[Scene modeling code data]

══════════════════════════════

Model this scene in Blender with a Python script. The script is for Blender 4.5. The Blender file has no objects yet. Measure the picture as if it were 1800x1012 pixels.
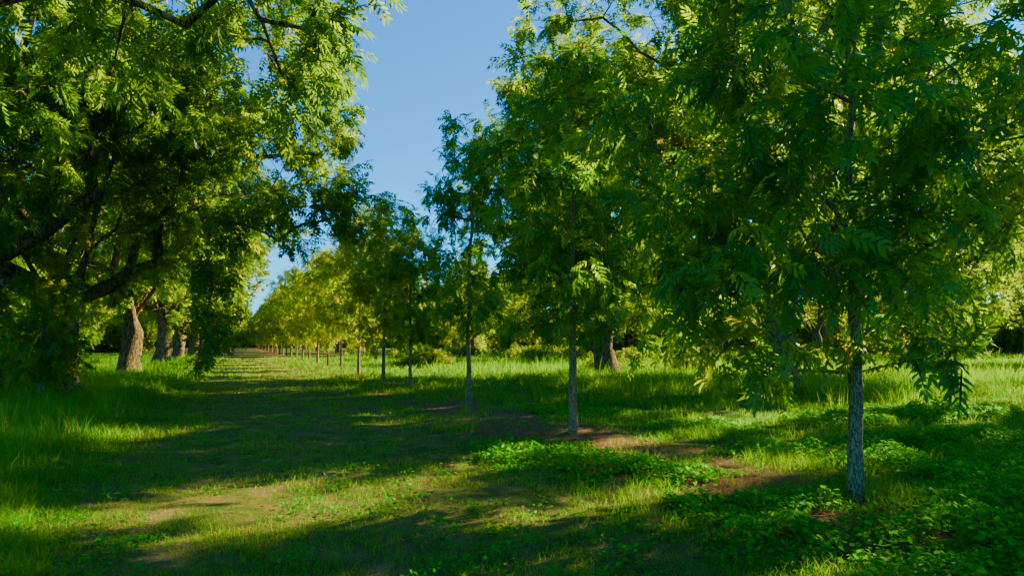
import bpy, math, random
import numpy as np
from mathutils import Vector

SL = 0.404           # rows run along (-SL, 1)
CH = 1.6
rng = np.random.default_rng(7)
scene = bpy.context.scene

# ------------------------------------------------------------- helpers
_ph = np.random.default_rng(3).uniform(0, 6.28, (40,))
_an = np.random.default_rng(4).uniform(0, 6.28, (40,))
def noise2(x, y, f=1.0, o=0):
    s = np.zeros_like(x, dtype=float)
    for i in range(6):
        k = (i + o*3) % 40
        ff = f*(0.7+0.33*i)
        s += np.sin(ff*(x*math.cos(_an[k])+y*math.sin(_an[k]))*2.2+_ph[k] + 1.3*np.sin(ff*(y*math.cos(_an[k])-x*math.sin(_an[k]))+_ph[(k+7)%40]))
    return s/6*1.6
def U(x, y): return x+SL*y
def ground_h(x, y):
    x = np.asarray(x, float); y = np.asarray(y, float)
    n = 0.035*noise2(x, y, 0.5, 1)+0.018*noise2(x, y, 1.9, 2)
    u = U(x, y)
    n += 0.10/(1+np.exp(np.clip((u+2.2)*3, -40, 40)))
    n += 0.06*np.exp(-((u-6.3)/1.6)**2)
    return n

def mk_mesh(name, V, F, attrs=None, smooth=True):
    V = np.ascontiguousarray(V, dtype=np.float32); F = np.ascontiguousarray(F, dtype=np.int32)
    k = F.shape[1]
    m = bpy.data.meshes.new(name)
    m.vertices.add(len(V)); m.vertices.foreach_set('co', V.ravel())
    m.loops.add(F.size); m.loops.foreach_set('vertex_index', F.ravel())
    m.polygons.add(len(F))
    m.polygons.foreach_set('loop_start', np.arange(0, F.size, k, dtype=np.int32))
    m.polygons.foreach_set('loop_total', np.full(len(F), k, dtype=np.int32))
    if attrs:
        for a, arr in attrs.items():
            at = m.attributes.new(a, 'FLOAT', 'POINT')
            at.data.foreach_set('value', np.ascontiguousarray(arr, dtype=np.float32))
    m.update(calc_edges=True)
    m.polygons.foreach_set('use_smooth', np.full(len(F), smooth))
    return m
def mk_obj(name, mesh, mat=None, parent=None, loc=(0,0,0)):
    o = bpy.data.objects.new(name, mesh)
    scene.collection.objects.link(o)
    if mat and not mesh.materials: mesh.materials.append(mat)
    o.location = loc
    if parent: o.parent = parent
    return o

# ------------------------------------------------------------- materials
def new_mat(name):
    m = bpy.data.materials.new(name); m.use_nodes = True
    nt = m.node_tree; nt.nodes.clear()
    return m, nt, nt.nodes, nt.links
def ramp(N, pts):
    r = N.new('ShaderNodeValToRGB'); e = r.color_ramp.elements
    e[0].position, e[0].color = pts[0][0], (*pts[0][1], 1)
    e[1].position, e[1].color = pts[-1][0], (*pts[-1][1], 1)
    for p, c in pts[1:-1]:
        q = e.new(p); q.color = (*c, 1)
    return r
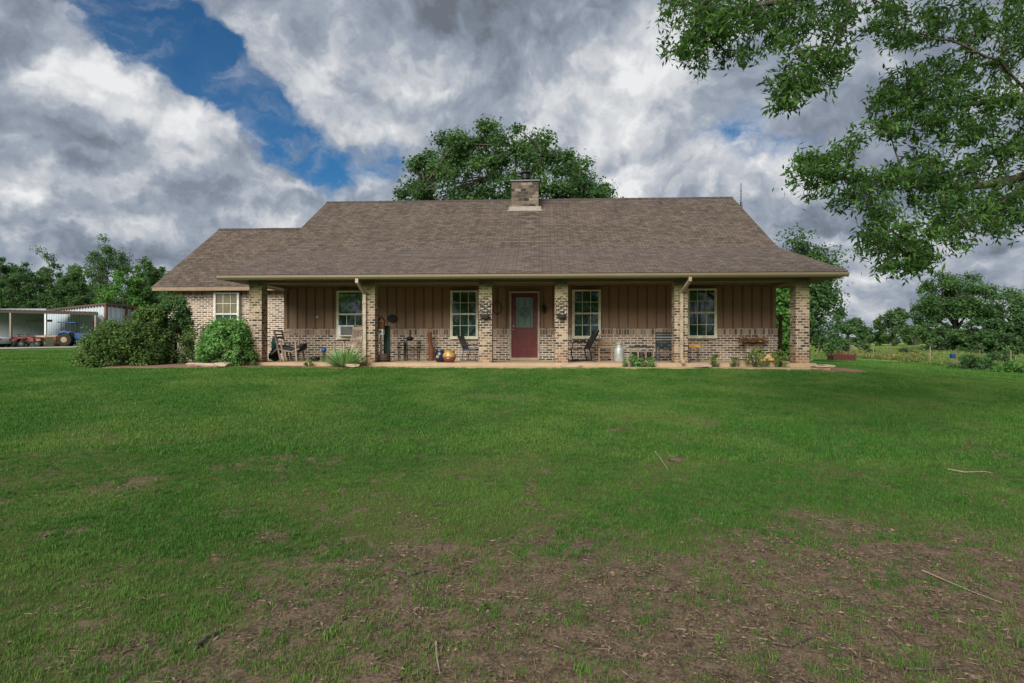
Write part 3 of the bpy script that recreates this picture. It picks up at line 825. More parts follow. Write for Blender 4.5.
# carved rusty post
t = MB().lathe([(.10, 0), (.10, .08), (.07, .12), (.10, .25), (.11, .36), (.075, .45), (.065, .60), (.085, .66), (.06, .72), (.07, .84), (.09, .90), (.05, .92)], (0, 0, 0), 10)
t.v = [(v[0] + .025 * math.sin(v[2] * 6), v[1], v[2]) for v in t.v]
tag(t.build('carved_post', RUST, None, (P(430.5, 1.8), 1.8, 0), True), 'rust brown carved wooden post against brick left of the pots', 'post')
# glazed pots
pz = H1(0, -.4)
t = MB().lathe([(.13, 0), (.20, .08), (.235, .19), (.21, .30), (.16, .36), (.18, .41), (.19, .43), (.16, .43), (.13, .35)], (0, 0, 0), 26)
p1 = thing('glazed_pot', 'yellow and maroon glazed pot on edge of the porch', 'pot', (P(449, .05), .12, 0))
m = MB().lathe([(.12, 0), (.18, .06), (.228, .17)], (0, 0, 0), 26); m.build('lower_glaze', MAROONG, p1, smooth=True)
m = MB().lathe([(.228, .171), (.225, .22), (.20, .29), (.165, .325), (.19, .36), (.205, .385), (.18, .385), (.15, .32)], (0, 0, 0), 26); m.build('upper_glaze', YEL, p1, smooth=True)
p1.scale = (.88, .88, .92)
p2 = thing('glazed_pot', 'dark blue glazed pot with yellow flower painting', 'pot', (P(441, .35), .30, 0))
m = MB().lathe([(.11, 0), (.16, .06), (.205, .17), (.19, .26), (.15, .33), (.17, .36), (.15, .36), (.12, .30)], (0, 0, 0), 26); m.build('body', DBLUE, p2, smooth=True)
m = MB()
for a in range(5):
    an = a * 2 * PI / 5; m.lathe([(.001, 0), (.02, .002), (.001, .006)], (0, 0, 0), 8)
    o0 = len(m.v) - 24
    m.v[o0:] = [(v[0] - .06 + .028 * math.cos(an), -.205 - v[2], .17 + v[1] + .028 * math.sin(an)) for v in m.v[o0:]]
m.build('painted_flower', YEL, p2)
# iron patio chair with blue cushion at right of window
def iron_chair(name, label, cat, loc, rz, m, cush=None, W_=.5):
    t = thing(name, label, cat, loc, rz)
    for s_ in (-1, 1):
        x = s_ * W_ / 2
        MB().tube([(x, -.30, 0), (x, -.25, .02), (x * 1.02, .10, .04), (x, .28, .02), (x, .33, .0)], .014, 5).build('rocker', m, t)
        MB().tube([(x, -.24, .02), (x, -.28, .30), (x, -.24, .60), (x * 1.06, .0, .63), (x, .22, .60)], .014, 6).build('armrest', m, t)
        MB().tube([(x, .22, .02), (x, .16, .40), (x, .30, .75), (x, .38, .95)], .016, 6).build('leg', m, t)
    s1 = MB()
    for q in range(12): s1.box(-W_ / 2 + .01, W_ / 2 - .01, -.27 + q * .036, -.252 + q * .036, .39, .405)
    s1.tube([(-W_ / 2, -.28, .40), (W_ / 2, -.28, .40)], .015, 5); s1.tube([(-W_ / 2, .17, .40), (W_ / 2, .17, .40)], .015, 5)
    s1.build('seat', m, t)
    b = MB()
    for q in range(9):
        x = -W_ / 2 + W_ * (q + .5) / 9; b.bar((x, .18, .42), (x, .375, .93), .034, .014)
    b.tube([(-W_ / 2, .38, .94), (-W_ / 4, .40, 1.0), (W_ / 4, .40, 1.0), (W_ / 2, .38, .94)], .018, 6)
    b.build('backrest', m, t)
    if cush is not None: MB().box(-W_ / 2 + .03, W_ / 2 - .03, -.24, .15, .407, .46).build('cushion', cush, t, bevel=.02)
    return t
iron_chair('garden_chair', 'thin dark metal chair with blue cushion under window left of the door', 'chair', (P(471, 1.3), 1.3, 0), R(70), GREYM, M('blue_cushion', (.03, .06, .14), .9), .42).scale = (1.0, 1.0, .85)
iron_chair('patio_chair', 'black metal patio rocker under the window right of the red door', 'patio chair', (P(580.5, 1.2), 1.2, 0), R(-80), BLACKM, None, .56).scale = (1.15, 1.3, .98)
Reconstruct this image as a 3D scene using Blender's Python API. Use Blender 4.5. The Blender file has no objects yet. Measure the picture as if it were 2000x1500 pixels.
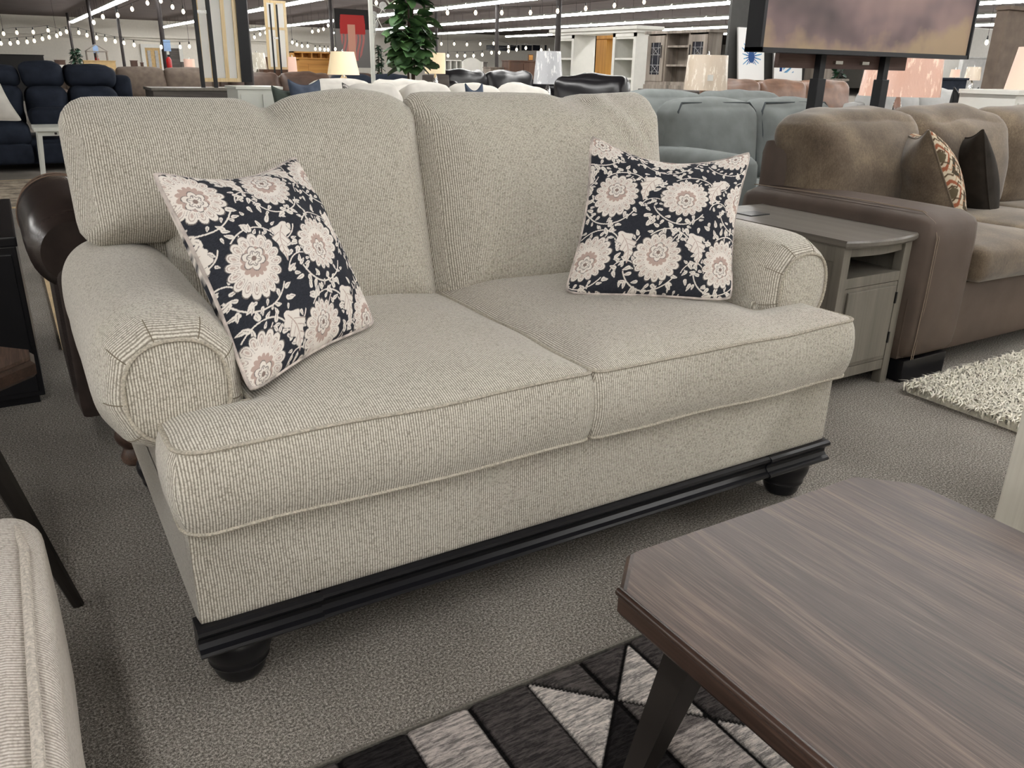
import bpy, bmesh, math, random
import numpy as np
from mathutils import Vector, Matrix, noise
random.seed(7)
PI = math.pi
scene = bpy.context.scene
COL = scene.collection

# ---------------------------------------------------------------- camera, exposure, world
F, PITCH, ROLL, YAW = 1594.44, 0.36804, 0.01930, 0.54486
CAM = np.array([-0.1569, -1.3572, 1.1484])
fw = np.array([math.sin(YAW)*math.cos(PITCH), math.cos(YAW)*math.cos(PITCH), -math.sin(PITCH)])
r0 = np.array([math.cos(YAW), -math.sin(YAW), 0.0]); u0 = np.cross(r0, fw)
RT = math.cos(ROLL)*r0 + math.sin(ROLL)*u0
UP = -math.sin(ROLL)*r0 + math.cos(ROLL)*u0
cd = bpy.data.cameras.new('camera'); cam = bpy.data.objects.new('camera', cd); COL.objects.link(cam)
cd.sensor_fit = 'HORIZONTAL'; cd.sensor_width = 36.0; cd.lens = F*36.0/2000.0
cd.clip_start = 0.02; cd.clip_end = 300
cam.matrix_world = Matrix(((RT[0], UP[0], -fw[0], CAM[0]), (RT[1], UP[1], -fw[1], CAM[1]), (RT[2], UP[2], -fw[2], CAM[2]), (0, 0, 0, 1)))
scene.camera = cam
vs = scene.view_settings
vs.view_transform = 'Standard'; vs.look = 'None'; vs.gamma = 1.0; vs.exposure = 0.30; vs.use_curve_mapping = False
cy = scene.cycles
cy.max_bounces = 6; cy.diffuse_bounces = 3; cy.glossy_bounces = 3; cy.transmission_bounces = 3; cy.use_adaptive_sampling = True; cy.adaptive_threshold = 0.035
TUBE = 26.0            # brightness of the fluorescent tubes
world = bpy.data.worlds.new('world'); scene.world = world; world.use_nodes = True
world.node_tree.nodes['Background'].inputs[0].default_value = (0.9, 0.95, 1.0, 1)
world.node_tree.nodes['Background'].inputs[1].default_value = 0.05

def at(px, py, x=None, y=None, z=None, d=None):
    """point of the place seen at a photo pixel, on a plane x=, y=, z= or at depth d"""
    v = fw + RT*(px-1000)/F - UP*(py-750)/F
    if x is not None: t = (x-CAM[0])/v[0]
    elif y is not None: t = (y-CAM[1])/v[1]
    elif z is not None: t = (z-CAM[2])/v[2]
    else: t = d
    return Vector(CAM + v*t)

# ---------------------------------------------------------------- materials
def srgb(r, g, b):
    f = lambda c: (c/255/12.92) if c/255 <= 0.04045 else ((c/255+0.055)/1.055)**2.4
    return (f(r), f(g), f(b), 1.0)
class NT:
    def __init__(s, name):
        s.m = bpy.data.materials.new(name); s.m.use_nodes = True
        s.t = s.m.node_tree; s.b = s.t.nodes['Principled BSDF']
    def n(s, typ, **kw):
        nd = s.t.nodes.new(typ)
        for k, v in kw.items(): setattr(nd, k, v)
        return nd
    def l(s, a, b): s.t.links.new(a, b)
    def val(s, sock, v):
        if isinstance(v, (int, float, tuple)): sock.default_value = v
        else: s.l(v, sock)
    def math(s, op, a, b=0.0, c=None):
        nd = s.n('ShaderNodeMath', operation=op); s.val(nd.inputs[0], a); s.val(nd.inputs[1], b)
        if c is not None: s.val(nd.inputs[2], c)
        return nd.outputs[0]
    def noise(s, vec, scale, detail=2.0, rough=0.5):
        nd = s.n('ShaderNodeTexNoise'); s.l(vec, nd.inputs['Vector'])
        nd.inputs['Scale'].default_value = scale; nd.inputs['Detail'].default_value = detail; nd.inputs['Roughness'].default_value = rough
        return nd.outputs[0]
    def mapping(s, vec, sc):
        nd = s.n('ShaderNodeVectorMath', operation='MULTIPLY'); s.l(vec, nd.inputs[0]); nd.inputs[1].default_value = sc
        return nd.outputs[0]
    def ramp(s, fac, stops):
        nd = s.n('ShaderNodeValToRGB'); s.l(fac, nd.inputs[0]); e = nd.color_ramp.elements
        while len(e) < len(stops): e.new(0.5)
        for i, (p, c) in enumerate(stops): e[i].position = p; e[i].color = c
        return nd.outputs[0]
    def mix(s, fac, a, b):
        nd = s.n('ShaderNodeMix', data_type='RGBA'); s.val(nd.inputs[0], fac); s.val(nd.inputs[6], a); s.val(nd.inputs[7], b)
        return nd.outputs[2]
    def bump(s, h, strength, dist):
        nd = s.n('ShaderNodeBump'); s.l(h, nd.inputs['Height']); nd.inputs['Strength'].default_value = strength; nd.inputs['Distance'].default_value = dist
        s.l(nd.outputs[0], s.b.inputs['Normal'])
    def set(s, rough=None, metal=None, spec=None, sheen=None):
        if rough is not None: s.b.inputs['Roughness'].default_value = rough
        if metal is not None: s.b.inputs['Metallic'].default_value = metal
        if spec is not None: s.b.inputs['Specular IOR Level'].default_value = spec
        if sheen is not None: s.b.inputs['Sheen Weight'].default_value = sheen; s.b.inputs['Sheen Roughness'].default_value = 0.5
def obj_coord(n): return n.n('ShaderNodeTexCoord').outputs['Object']

def mat_plain(name, c, rough=0.6, metal=0.0, var=0.12, scale=9.0, spec=0.5, bump=0.0):
    n = NT(name); oc = obj_coord(n); v = n.noise(oc, scale, 4)
    dk = tuple(x*(1-var) for x in c[:3])+(1,); lt = tuple(min(1, x*(1+var)) for x in c[:3])+(1,)
    n.l(n.ramp(v, [(0.3, dk), (0.7, lt)]), n.b.inputs['Base Color'])
    if bump: n.bump(n.noise(oc, scale*12, 3), 0.4, bump)
    n.set(rough=rough, metal=metal, spec=spec); return n.m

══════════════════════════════

#### [SHORT TASK]
Go back to the lines above and output, exactly as they stand, the ones from the line containing "Reconstruct this image" to the line containing "return Vector(CAM + v*t)". Leave all pictures behind.

#### [FINAL ANSWER]
Reconstruct this image as a 3D scene using Blender's Python API. Use Blender 4.5. The Blender file has no objects yet. Measure the picture as if it were 2000x1500 pixels.
import bpy, bmesh, math, random
import numpy as np
from mathutils import Vector, Matrix, noise
random.seed(7)
PI = math.pi
scene = bpy.context.scene
COL = scene.collection

# ---------------------------------------------------------------- camera, exposure, world
F, PITCH, ROLL, YAW = 1594.44, 0.36804, 0.01930, 0.54486
CAM = np.array([-0.1569, -1.3572, 1.1484])
fw = np.array([math.sin(YAW)*math.cos(PITCH), math.cos(YAW)*math.cos(PITCH), -math.sin(PITCH)])
r0 = np.array([math.cos(YAW), -math.sin(YAW), 0.0]); u0 = np.cross(r0, fw)
RT = math.cos(ROLL)*r0 + math.sin(ROLL)*u0
UP = -math.sin(ROLL)*r0 + math.cos(ROLL)*u0
cd = bpy.data.cameras.new('camera'); cam = bpy.data.objects.new('camera', cd); COL.objects.link(cam)
cd.sensor_fit = 'HORIZONTAL'; cd.sensor_width = 36.0; cd.lens = F*36.0/2000.0
cd.clip_start = 0.02; cd.clip_end = 300
cam.matrix_world = Matrix(((RT[0], UP[0], -fw[0], CAM[0]), (RT[1], UP[1], -fw[1], CAM[1]), (RT[2], UP[2], -fw[2], CAM[2]), (0, 0, 0, 1)))
scene.camera = cam
vs = scene.view_settings
vs.view_transform = 'Standard'; vs.look = 'None'; vs.gamma = 1.0; vs.exposure = 0.30; vs.use_curve_mapping = False
cy = scene.cycles
cy.max_bounces = 6; cy.diffuse_bounces = 3; cy.glossy_bounces = 3; cy.transmission_bounces = 3; cy.use_adaptive_sampling = True; cy.adaptive_threshold = 0.035
TUBE = 26.0            # brightness of the fluorescent tubes
world = bpy.data.worlds.new('world'); scene.world = world; world.use_nodes = True
world.node_tree.nodes['Background'].inputs[0].default_value = (0.9, 0.95, 1.0, 1)
world.node_tree.nodes['Background'].inputs[1].default_value = 0.05

def at(px, py, x=None, y=None, z=None, d=None):
    """point of the place seen at a photo pixel, on a plane x=, y=, z= or at depth d"""
    v = fw + RT*(px-1000)/F - UP*(py-750)/F
    if x is not None: t = (x-CAM[0])/v[0]
    elif y is not None: t = (y-CAM[1])/v[1]
    elif z is not None: t = (z-CAM[2])/v[2]
    else: t = d
    return Vector(CAM + v*t)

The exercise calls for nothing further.